When soccer's world governing body FIFA banned Muslim headscarves from competition, a shudder went through Sydney's all-female football team, the Lakembaroos.
The hijab ban has already this week forced the Iran girls' soccer squad out of the first summer Youth Olympic Games to be held in Singapore in October. So there were fears the ban could spread to Australian football.
''It is a big slap in the face. I don't understand it and I don't want to understand it,'' the 24-year-old hijab-wearing Lakembaroos coach, Hiba Ayache, said yesterday on her way to psychology classes at the University of Western Sydney. ''Soccer means a lot to us.'' She says that while playing soccer in a hijab is more difficult than playing bare-headed, there are no safety concerns as for other activities, tragically demonstrated on Thursday when a young Sydney mother was strangled after her hijab reportedly became entangled in the wheel of a go-kart she was driving.
Ayache and three other women in her all-age team wear headscarves, and she said they would be forced out of the competition they won last year if the hijab were banned. She says her teammates, many of them Christian, have told her they would refuse to play, out of solidarity. Instead they would form their own private team.
But no such drastic action is necessary, as Australian sport moved immediately to reject any hijab ban. Jim Forrest, president of Football NSW, issued a statement this week, condemning reports of FIFA's banning of the Iranian girls' team as ''a serious act of discrimination and … we want no part of it''. Dr Jamal Rifi, a Bankstown GP and president of the Lakemba Sport and Recreation Club, says he is ''heartened by support given us by local, state and national sporting organisations … The only good thing that came out of this was it showed how much maturity we have as citizens.'' He says banning the hijab would mean condemning girls to their own surroundings and never interacting with others. ''The girls don't regard the hijab as a cultural symbol or a political symbol. It is a religious obligation. They have no choice [but to wear it].''
Australia may so far be immune but moves to ban the hijab, burqa and other forms of Muslim clothing are on the increase in Europe. France has already banned the hijab in public schools and is currently considering a ban on the niqab and burqa in all public places.
In Belgium a law banning burqas in on the table and the Netherlands is considering one.
A Financial Times survey across Europe found a majority supports similar bans, with support weakest in Germany at 50 per cent and strongest in France (70 per cent), which has the largest Muslim population in Europe. President Nicolas Sarkozy has framed the debate in terms of feminist rights, with French security concerns of burqa-wearing terrorists having been ridiculed.
But it is not for the state to force emancipation on to women. If anything, banning hijabs and burqas just subjects Muslim women to further subjugation, forcing them indoors, alienating them from wider society, causing resentment among their children and ensuring future disharmony.
The Iranian girls' soccer team had managed to break out of the constrictions of their faith, their culture and their veil to win a place at the Youth Olympics. How must they feel now, having been replaced by a Thai team, thanks to the decision of faceless men at FIFA headquarters in Zurich? What choice did any of them have about wearing the veil?

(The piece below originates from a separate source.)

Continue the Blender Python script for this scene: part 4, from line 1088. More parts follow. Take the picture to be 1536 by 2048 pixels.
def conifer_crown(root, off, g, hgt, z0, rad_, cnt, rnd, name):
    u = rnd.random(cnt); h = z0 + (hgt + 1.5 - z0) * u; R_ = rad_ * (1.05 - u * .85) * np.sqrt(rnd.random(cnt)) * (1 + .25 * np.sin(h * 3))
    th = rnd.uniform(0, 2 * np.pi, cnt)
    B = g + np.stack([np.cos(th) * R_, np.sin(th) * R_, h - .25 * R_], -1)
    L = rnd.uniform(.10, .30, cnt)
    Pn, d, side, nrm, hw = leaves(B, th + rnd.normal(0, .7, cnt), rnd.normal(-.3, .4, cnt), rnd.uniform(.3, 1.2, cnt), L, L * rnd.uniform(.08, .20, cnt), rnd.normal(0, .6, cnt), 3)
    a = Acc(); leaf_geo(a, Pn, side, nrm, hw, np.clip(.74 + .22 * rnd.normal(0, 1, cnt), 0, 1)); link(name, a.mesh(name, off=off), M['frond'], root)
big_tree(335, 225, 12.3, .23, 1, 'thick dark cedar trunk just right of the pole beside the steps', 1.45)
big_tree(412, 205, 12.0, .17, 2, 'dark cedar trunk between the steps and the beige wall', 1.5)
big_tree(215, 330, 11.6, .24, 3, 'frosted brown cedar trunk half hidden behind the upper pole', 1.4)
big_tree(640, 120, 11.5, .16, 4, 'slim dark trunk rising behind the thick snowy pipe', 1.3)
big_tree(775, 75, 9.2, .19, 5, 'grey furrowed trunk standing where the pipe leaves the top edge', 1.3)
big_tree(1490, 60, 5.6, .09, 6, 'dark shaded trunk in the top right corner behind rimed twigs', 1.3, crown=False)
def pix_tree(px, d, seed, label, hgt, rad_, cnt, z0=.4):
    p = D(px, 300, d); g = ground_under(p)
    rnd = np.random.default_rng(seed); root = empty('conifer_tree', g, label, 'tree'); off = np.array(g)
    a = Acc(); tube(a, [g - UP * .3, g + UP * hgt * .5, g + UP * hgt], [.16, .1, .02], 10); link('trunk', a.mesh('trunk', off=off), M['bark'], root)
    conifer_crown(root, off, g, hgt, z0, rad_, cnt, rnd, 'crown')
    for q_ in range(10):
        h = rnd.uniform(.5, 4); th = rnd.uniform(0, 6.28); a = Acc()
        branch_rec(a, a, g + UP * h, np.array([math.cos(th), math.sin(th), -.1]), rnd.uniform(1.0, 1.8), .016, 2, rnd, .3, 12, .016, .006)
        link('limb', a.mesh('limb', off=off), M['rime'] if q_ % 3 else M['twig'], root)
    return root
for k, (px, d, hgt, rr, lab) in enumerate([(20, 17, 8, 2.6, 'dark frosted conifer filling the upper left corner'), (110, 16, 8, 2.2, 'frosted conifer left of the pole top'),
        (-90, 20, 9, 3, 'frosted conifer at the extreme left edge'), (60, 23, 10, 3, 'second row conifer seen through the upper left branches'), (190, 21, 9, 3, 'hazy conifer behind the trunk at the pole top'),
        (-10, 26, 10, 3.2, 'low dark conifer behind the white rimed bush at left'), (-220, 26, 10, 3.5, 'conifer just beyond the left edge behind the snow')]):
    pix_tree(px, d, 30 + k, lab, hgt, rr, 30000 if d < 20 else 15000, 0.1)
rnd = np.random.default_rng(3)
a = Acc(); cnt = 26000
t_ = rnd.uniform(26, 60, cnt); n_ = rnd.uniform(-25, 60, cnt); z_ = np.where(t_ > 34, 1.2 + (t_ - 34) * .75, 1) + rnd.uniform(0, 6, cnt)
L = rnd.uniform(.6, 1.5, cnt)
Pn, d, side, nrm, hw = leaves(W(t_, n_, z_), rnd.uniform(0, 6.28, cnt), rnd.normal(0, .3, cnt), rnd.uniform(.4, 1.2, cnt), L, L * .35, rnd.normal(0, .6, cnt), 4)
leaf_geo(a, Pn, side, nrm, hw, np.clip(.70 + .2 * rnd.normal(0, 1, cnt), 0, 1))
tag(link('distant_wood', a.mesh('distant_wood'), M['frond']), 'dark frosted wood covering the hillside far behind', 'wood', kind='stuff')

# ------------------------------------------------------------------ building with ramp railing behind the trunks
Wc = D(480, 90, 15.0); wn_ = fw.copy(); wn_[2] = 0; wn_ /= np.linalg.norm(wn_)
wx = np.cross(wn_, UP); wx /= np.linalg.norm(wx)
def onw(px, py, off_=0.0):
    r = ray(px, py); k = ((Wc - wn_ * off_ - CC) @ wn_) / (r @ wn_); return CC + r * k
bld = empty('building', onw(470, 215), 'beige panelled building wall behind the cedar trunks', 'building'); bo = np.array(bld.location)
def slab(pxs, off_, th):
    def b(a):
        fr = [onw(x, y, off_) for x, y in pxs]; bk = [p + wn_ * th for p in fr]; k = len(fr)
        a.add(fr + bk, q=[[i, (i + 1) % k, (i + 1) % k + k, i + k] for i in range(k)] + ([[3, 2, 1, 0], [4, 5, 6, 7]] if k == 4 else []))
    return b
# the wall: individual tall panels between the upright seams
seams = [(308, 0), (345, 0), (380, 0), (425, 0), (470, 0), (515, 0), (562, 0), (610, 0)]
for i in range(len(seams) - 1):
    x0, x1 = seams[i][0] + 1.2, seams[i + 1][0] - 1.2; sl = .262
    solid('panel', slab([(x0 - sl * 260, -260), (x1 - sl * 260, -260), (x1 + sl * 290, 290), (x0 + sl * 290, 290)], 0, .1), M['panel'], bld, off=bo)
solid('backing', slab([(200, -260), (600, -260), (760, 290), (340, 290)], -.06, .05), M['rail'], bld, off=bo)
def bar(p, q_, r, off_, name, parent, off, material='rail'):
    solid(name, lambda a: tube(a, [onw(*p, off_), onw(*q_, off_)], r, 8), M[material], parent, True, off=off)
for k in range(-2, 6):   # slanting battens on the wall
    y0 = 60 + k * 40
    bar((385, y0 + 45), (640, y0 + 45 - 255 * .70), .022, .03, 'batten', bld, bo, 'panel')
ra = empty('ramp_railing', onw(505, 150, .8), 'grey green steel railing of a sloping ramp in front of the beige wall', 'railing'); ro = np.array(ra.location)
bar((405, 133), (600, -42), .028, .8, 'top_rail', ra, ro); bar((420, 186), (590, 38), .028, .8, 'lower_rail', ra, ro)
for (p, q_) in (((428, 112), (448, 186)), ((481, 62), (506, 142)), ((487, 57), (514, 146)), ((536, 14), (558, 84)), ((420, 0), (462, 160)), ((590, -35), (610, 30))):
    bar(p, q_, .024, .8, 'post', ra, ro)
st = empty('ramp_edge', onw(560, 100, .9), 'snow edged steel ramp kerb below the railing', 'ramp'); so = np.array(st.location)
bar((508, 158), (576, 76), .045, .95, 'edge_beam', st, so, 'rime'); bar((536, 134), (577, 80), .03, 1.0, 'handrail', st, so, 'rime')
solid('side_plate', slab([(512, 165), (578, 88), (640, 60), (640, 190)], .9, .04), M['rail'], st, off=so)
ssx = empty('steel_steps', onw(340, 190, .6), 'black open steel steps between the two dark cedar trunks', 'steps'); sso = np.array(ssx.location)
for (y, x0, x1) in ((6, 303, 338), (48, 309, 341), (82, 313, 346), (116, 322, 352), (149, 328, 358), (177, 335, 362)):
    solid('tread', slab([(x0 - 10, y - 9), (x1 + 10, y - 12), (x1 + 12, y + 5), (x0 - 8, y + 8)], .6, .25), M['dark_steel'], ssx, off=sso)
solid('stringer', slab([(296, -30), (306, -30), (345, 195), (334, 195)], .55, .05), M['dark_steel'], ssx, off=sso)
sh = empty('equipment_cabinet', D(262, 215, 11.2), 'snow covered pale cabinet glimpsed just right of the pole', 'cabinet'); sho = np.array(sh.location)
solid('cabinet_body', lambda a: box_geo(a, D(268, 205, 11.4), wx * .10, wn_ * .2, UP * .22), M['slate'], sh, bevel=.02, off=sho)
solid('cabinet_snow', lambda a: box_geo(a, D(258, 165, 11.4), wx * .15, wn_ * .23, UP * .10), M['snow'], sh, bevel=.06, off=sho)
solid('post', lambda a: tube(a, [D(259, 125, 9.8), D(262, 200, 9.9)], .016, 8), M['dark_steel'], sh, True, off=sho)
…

Where they come from, police cars park outside shopping malls ready to pounce on women whose hijab is deemed not modest enough. It's not as if Iran's mullahs and secret police will suddenly say, ''oh, fine, take off your veil and play''. The real reason for the popularity of the bans in Europe is less about feminism and more about politicians trying to mollify a populace angered by the Islamisation of their countries due to immigration and a higher Muslim birthrate. Switzerland's recent ban on minarets signifies anti-Muslim sentiment. But it would be more honest to call a halt to Muslim migration rather than victimising powerless women.
That would be no less offensive and xenophobic than treating your own citizens as second class while posing as their emancipators. In any case, such illiberality in liberal democracies is destined to backfire because it eventually spreads in pursuit of equality. A ban on the hijab or burqa soon becomes a ban on the wearing of religious symbols of any kind. Thus the European Court of Human Rights last year banned the use of crucifixes in classrooms in Italy.
Jamal Rifi has worked hard to involve girls in sport. Five years ago his club had one girls' soccer team. This year there are five.
''We embarked on a mission to get more kids out of their shell on to the playing fields, particularly girls. But it wasn't easy.'' There was resistance from parents and the cost was prohibitive for many families, who include recently arrived migrants and refugees from Sudan, Afghanistan and Iraq. Many don't have cars, so getting the children to and from games was a challenge. ''We had to overcome many hurdles, convince Mum and Dad we would provide a safe environment and provide very, very cheap registration, subsidised by the local business community,'' says Rifi, a Lebanese-born father of five.
This year parents are struggling to pay even the subsidised fees and the club has had to reduce player numbers from 400 to 150. But Rifi perseveres because, as he says, sport is about more than just playing a game.
''It teaches young people about being part of a team … We believe playing sport will not just impact on these young people's lives but on the Australian community in the future.'' It's good that a small thing like wearing a hijab won't interfere with such a big idea.